Media outlets around the world continue to pick up on the fact that UK political chaos seems to be having little or no impact on the UK property market. A recent article in the South China Morning Post gives a very interesting insight into the UK property market and the prospects in the short to medium term. It would appear that UK investors are the most sceptical about UK property but then again for foreign investors they will be enjoying the benefits of a 20% devaluation of sterling. So, how does the outside world see the UK property market and the UK political arena?
Plans for newbuilds unchanged
It is common knowledge that the UK property market is running literally tens of thousands of newbuilds behind the required numbers. This is something which has been going on for decades amid concerns that new build numbers are being held back to support current property prices. However, whether the Labour Party had scraped through with a minority government or, as we have seen, the Conservatives have managed to put together a loose coalition with the Democratic Unionist Party, the need for more new builds remains unchanged. So, while the Conservative Party may be forced to scale back austerity measures and withdraw some of their manifesto policies there will be no change in any political party’s housing policy.
Currency issues
As we have touched on in numerous articles, while the pound has recovered slightly of late it is still well down on the world’s major currencies over the last 12 months. A near 20% “devaluation bonus” has not gone unnoticed by some of the world’s leading real estate investors who are now targeting the UK. We sometimes forget that the UK property market is extremely diverse and not always focused upon capital gains. As a consequence, it is possible to lock in double-digit rental yields in some parts of the country which offer very strong long-term rental income streams. At some point there will be capital appreciation but in the meantime the income streams will more than make up for a lack of short-term capital appreciation.
Soft Brexit
Whether you believe there’s a difference between Brexit, soft Brexit or hard Brexit, the UK government will need to rein back some of its earlier demands due to a diminished power in the Houses of Parliament. In the end this could even mean allowing limited movement between Europe and the UK without the potential paper trail which those outside of Europe experience. Free movement between Europe and the UK would maintain a steady flow of immigrants, inject much-needed workers into the UK employment market and ultimately support the UK property market.

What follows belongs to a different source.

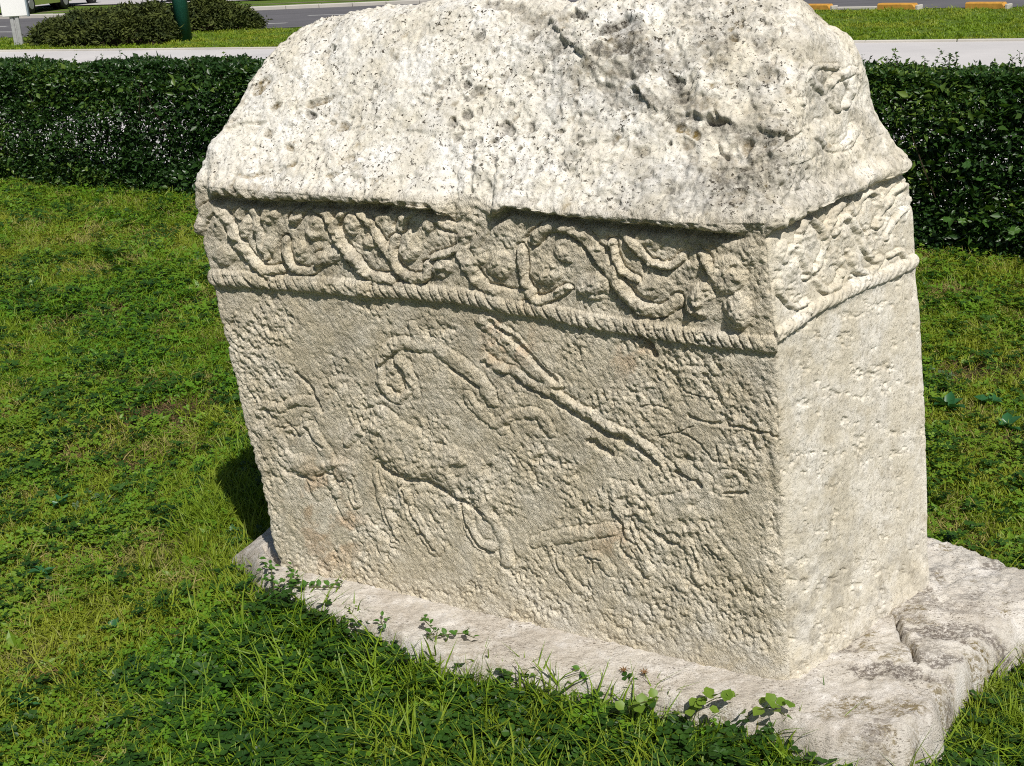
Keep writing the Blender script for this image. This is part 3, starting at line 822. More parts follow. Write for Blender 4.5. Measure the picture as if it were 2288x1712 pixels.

At this moment in time the UK government is talking of no change in the Brexit negotiations and while that may be so when facing their European counterparts, there will be increased hostility in the UK. There is already opposition MPs talking of a second referendum, voting down any Brexit agreement and ultimately pushing for the UK to backtrack and maintain its place in Europe. They seem to forget that the UK population voted for Brexit but then again the whole playing field has moved after the last general election.